Alte Liebe rostet nicht
Wie lange hält denn dieses Verliebtsein an und kann Liebe für immer halten? Das Gefühl verliebt zu sein, also eher dieses Kribbeln im Bauch, hält im Schnitt für etwa zwei Jahre an, sagt Beziehungsexperte Professor Manfred Hassebrauck. Rufen wir uns nochmal ins Gedächtnis, dass bei diesem Gefühl auf physiologischer Ebene Stress und Suchtzustände entstehen, ist es vielleicht auch gar nicht so schlecht, dass das nicht für immer anhält. Wir sprechen hier also auch eher von einer körperlichen Komponente. In unserem Trio-Modell würde das am ehesten der Leidenschaft entsprechen. Untersuchungen zeigen, dass diese über die Zeit hinweg immer weniger wird. Das bedeutet aber nicht, dass die Liebe im Allgemeinen immer weiter abnimmt. Schließlich können die Intimität und die Bindung immer noch ein hohes Level haben. Man geht mittlerweile davon aus, dass die Leidenschaft eine Funktion der Veränderung der Intimität ist.
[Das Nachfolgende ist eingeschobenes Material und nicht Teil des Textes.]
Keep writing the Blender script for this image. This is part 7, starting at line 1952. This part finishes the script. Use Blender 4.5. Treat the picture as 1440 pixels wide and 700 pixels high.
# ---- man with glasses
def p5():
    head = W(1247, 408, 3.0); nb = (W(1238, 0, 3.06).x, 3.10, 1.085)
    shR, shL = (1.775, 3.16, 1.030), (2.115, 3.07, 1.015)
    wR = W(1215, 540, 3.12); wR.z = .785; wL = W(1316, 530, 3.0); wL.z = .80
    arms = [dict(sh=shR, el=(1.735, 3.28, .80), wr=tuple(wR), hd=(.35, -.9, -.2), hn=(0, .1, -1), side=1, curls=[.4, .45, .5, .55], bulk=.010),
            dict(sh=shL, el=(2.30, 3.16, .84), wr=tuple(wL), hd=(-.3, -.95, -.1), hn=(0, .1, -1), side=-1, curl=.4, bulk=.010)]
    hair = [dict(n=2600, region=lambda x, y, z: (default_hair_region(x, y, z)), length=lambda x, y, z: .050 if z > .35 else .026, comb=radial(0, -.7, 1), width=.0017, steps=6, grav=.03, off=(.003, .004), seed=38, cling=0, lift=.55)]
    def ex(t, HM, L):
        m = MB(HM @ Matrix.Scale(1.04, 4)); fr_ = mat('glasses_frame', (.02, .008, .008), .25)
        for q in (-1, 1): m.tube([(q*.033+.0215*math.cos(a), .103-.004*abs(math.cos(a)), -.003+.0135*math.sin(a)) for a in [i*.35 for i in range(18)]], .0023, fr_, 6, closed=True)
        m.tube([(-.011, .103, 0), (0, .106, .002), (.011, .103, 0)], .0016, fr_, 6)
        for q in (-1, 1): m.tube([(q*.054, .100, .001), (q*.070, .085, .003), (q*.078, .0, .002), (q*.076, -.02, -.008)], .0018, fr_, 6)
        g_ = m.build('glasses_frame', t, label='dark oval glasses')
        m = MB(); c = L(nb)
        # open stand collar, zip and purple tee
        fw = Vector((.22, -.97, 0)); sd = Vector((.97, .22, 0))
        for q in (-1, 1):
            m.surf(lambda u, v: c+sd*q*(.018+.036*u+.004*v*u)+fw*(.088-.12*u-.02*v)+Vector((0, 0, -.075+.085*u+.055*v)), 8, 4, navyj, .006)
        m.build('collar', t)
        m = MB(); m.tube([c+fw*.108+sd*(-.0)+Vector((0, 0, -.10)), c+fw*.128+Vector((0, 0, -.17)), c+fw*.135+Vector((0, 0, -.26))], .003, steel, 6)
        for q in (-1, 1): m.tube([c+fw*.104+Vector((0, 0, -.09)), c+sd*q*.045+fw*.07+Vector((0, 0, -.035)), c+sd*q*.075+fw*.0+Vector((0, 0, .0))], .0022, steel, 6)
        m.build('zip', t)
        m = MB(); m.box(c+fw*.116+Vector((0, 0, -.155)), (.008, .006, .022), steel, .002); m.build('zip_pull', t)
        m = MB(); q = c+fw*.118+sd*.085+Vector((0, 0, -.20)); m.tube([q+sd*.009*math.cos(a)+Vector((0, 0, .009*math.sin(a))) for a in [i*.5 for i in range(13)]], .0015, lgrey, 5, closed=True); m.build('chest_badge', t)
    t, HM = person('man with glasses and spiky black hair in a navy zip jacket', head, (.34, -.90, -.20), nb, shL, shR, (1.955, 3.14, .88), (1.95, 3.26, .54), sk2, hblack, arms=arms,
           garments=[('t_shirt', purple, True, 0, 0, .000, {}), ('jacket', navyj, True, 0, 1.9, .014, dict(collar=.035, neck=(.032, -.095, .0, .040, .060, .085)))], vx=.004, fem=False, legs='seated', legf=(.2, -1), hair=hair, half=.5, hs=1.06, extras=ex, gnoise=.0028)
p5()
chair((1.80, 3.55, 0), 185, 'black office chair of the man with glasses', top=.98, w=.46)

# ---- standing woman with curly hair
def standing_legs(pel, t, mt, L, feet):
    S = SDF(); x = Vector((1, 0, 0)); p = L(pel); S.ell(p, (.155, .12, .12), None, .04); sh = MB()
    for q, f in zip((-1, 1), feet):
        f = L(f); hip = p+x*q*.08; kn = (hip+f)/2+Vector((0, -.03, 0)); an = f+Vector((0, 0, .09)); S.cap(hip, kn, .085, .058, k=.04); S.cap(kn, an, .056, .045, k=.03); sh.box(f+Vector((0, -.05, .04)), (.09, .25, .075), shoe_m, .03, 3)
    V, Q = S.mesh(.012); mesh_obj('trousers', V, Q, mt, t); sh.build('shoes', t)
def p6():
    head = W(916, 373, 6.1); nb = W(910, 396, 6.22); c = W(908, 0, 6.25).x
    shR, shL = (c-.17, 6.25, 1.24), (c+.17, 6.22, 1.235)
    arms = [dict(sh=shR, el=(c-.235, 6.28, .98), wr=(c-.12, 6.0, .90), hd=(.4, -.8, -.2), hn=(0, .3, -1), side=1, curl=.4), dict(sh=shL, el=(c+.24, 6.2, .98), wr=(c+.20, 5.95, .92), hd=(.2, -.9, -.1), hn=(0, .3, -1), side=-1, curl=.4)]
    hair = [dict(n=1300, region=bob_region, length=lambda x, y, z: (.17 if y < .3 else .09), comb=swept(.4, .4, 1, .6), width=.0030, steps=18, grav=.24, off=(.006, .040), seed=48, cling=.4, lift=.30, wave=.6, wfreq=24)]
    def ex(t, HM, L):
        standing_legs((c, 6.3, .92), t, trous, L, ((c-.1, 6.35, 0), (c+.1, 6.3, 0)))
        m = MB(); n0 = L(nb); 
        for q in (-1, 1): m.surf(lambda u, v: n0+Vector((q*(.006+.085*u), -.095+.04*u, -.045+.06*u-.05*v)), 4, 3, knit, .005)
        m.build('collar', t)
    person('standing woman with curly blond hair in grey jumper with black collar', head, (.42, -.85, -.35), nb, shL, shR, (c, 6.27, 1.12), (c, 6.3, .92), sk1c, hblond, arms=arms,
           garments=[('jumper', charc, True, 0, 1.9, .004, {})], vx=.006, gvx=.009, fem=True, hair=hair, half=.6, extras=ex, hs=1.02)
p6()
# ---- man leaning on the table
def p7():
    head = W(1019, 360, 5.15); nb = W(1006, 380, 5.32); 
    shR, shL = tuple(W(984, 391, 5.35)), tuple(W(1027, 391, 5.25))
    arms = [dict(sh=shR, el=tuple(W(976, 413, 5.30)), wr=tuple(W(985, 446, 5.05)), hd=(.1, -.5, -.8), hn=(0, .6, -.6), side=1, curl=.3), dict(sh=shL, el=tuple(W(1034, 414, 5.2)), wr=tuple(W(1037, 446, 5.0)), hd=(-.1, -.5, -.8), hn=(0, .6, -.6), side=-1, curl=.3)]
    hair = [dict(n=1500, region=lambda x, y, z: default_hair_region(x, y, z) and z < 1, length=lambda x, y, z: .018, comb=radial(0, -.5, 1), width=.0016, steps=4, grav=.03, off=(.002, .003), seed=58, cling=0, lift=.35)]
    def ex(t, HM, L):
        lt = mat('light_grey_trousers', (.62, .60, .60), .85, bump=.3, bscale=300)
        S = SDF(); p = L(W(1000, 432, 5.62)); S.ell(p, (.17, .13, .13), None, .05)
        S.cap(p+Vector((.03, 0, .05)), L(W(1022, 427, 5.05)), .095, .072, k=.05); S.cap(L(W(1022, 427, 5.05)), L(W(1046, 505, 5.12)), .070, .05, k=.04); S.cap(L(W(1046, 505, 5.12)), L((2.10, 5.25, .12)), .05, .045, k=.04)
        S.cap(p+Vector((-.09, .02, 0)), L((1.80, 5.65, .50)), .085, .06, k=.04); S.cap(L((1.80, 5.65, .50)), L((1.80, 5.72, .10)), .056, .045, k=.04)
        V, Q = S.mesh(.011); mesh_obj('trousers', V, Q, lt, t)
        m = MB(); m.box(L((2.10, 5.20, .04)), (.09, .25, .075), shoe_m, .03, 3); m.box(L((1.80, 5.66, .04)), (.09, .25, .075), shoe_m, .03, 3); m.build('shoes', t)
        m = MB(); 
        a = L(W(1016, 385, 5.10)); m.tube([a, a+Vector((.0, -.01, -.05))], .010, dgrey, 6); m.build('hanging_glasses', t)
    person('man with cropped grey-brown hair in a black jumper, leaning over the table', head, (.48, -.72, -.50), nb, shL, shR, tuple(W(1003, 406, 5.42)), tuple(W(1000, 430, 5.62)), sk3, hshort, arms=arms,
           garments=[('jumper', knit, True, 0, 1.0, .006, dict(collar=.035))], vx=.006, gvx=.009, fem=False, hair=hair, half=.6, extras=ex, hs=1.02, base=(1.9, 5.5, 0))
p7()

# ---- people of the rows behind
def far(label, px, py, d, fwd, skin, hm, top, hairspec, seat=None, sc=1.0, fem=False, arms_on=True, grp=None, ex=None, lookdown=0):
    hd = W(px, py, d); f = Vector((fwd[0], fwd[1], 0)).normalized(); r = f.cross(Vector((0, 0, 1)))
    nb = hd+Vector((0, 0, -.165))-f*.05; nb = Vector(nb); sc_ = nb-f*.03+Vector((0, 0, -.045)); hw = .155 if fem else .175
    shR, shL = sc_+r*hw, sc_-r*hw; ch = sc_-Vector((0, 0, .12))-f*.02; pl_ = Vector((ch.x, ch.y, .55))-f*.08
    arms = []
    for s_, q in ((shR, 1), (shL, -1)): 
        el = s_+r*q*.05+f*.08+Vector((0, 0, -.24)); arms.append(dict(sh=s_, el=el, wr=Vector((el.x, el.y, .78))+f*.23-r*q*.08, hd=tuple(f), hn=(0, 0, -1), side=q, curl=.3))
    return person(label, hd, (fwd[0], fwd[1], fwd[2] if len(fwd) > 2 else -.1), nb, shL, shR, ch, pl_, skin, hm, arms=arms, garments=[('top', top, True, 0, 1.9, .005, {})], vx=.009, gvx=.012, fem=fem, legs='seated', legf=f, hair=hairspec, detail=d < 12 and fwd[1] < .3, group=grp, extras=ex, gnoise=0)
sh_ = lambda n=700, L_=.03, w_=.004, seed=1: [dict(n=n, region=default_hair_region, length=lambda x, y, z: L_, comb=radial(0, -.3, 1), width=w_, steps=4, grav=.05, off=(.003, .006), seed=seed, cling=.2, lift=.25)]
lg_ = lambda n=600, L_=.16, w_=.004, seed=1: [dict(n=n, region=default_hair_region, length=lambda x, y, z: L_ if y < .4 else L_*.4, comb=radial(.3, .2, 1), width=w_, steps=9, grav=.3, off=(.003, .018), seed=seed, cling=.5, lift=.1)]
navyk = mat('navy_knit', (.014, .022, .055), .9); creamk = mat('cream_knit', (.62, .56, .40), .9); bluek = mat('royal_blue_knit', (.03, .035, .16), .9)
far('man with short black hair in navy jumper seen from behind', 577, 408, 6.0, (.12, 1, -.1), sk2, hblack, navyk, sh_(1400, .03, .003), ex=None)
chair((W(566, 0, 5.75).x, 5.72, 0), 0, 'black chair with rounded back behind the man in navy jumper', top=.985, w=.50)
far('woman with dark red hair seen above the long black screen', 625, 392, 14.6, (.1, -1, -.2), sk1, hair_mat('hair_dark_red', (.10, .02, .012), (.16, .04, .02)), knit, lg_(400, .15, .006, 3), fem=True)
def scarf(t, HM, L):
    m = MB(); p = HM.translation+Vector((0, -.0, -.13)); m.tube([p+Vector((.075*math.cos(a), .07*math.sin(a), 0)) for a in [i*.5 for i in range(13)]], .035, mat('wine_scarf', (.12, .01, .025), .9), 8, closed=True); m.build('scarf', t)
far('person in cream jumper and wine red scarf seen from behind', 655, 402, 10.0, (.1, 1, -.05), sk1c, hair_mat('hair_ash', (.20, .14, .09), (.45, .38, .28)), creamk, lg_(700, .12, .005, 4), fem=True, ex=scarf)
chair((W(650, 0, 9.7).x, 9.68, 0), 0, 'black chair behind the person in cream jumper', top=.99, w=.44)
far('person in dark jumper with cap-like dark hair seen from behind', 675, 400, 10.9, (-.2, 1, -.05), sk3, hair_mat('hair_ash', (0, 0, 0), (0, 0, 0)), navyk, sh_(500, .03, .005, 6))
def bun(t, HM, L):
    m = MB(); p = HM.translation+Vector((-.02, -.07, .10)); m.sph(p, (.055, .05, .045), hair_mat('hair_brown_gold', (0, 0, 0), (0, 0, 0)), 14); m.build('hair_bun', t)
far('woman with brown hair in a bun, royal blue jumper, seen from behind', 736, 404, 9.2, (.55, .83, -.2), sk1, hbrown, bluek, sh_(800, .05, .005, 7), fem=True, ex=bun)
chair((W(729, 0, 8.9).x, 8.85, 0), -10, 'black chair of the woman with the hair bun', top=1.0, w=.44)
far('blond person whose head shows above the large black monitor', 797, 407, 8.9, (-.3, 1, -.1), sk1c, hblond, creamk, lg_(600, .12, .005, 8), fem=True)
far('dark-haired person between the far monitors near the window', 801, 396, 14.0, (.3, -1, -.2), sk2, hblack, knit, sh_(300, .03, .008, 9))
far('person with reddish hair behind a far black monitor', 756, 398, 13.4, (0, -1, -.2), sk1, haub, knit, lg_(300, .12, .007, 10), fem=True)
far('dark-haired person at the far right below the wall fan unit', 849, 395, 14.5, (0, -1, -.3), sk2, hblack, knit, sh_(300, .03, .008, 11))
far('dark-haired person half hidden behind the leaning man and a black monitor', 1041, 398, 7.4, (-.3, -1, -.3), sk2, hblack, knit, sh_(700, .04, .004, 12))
Das bedeutet konkret, dass die Leidenschaft hoch ist, solange die Intimität ansteigt bzw. ansteigen kann. Gerade am Anfang einer Beziehung hat die Intimität ein hohes Potential sich zu vergrößern, denn man lernt sich gegenseitig gerade erst immer besser kennen und wird sich einander sicherer. Im Laufe der Jahre kennt man sein Gegenüber nahezu in und auswendig, die Intimität hat also ein stabiles Niveau erreicht. Dadurch nimmt die Leidenschaft gleichzeitig ab.
Dennoch ist es möglich, ein Stück dieser Leidenschaft wiederzuerlangen. Studien mit Paaren in Langzeit-Beziehungen haben ergeben, dass das gemeinsame Ausüben neuer und aufregender Aktivitäten die Beziehungszufriedenheit und auch die leidenschaftliche Liebe zumindest kurzfristig wieder erhöhen. Das liegt daran, dass Gewöhnungsprozesse unterbrochen werden, was übrigens auch der Grund dafür ist, weshalb das Verliebtsein in Fernbeziehungen oft länger anhält. Wer also nach langer Zeit mit seinem Liebling mal wieder Schmetterlinge erleben möchte, muss nur mal eben gemeinsam einen Marathon laufen, einen Besuch im Hochseilgarten machen oder was auch immer euch sonst so einfällt. Wer es nicht so sportlich mag, versucht vielleicht mal ein gemeinsames Dinner im Dunkeln.
Insgesamt lässt sich also sagen, dass ihr bei eurem nächsten Date nicht verzweifeln müsst, wenn es nicht gleich nach dem ersten Treffen funkt. Manchmal braucht das Verlieben seine Zeit. Setzt euch nicht unter Druck, genießt erstmal, dass ihr euch gut versteht und gebt dem Ganzen eine Chance. Oder andersherum, wenn ihr euch beim ersten Date gleich Hals über Kopf verliebt, ist auch das vollkommen in Ordnung. Beide Beziehungen können schön sein und sogar für immer halten. Auch wenn wir in Puncto Leidenschaft vielleicht hier und da mal etwas nachhelfen müssen.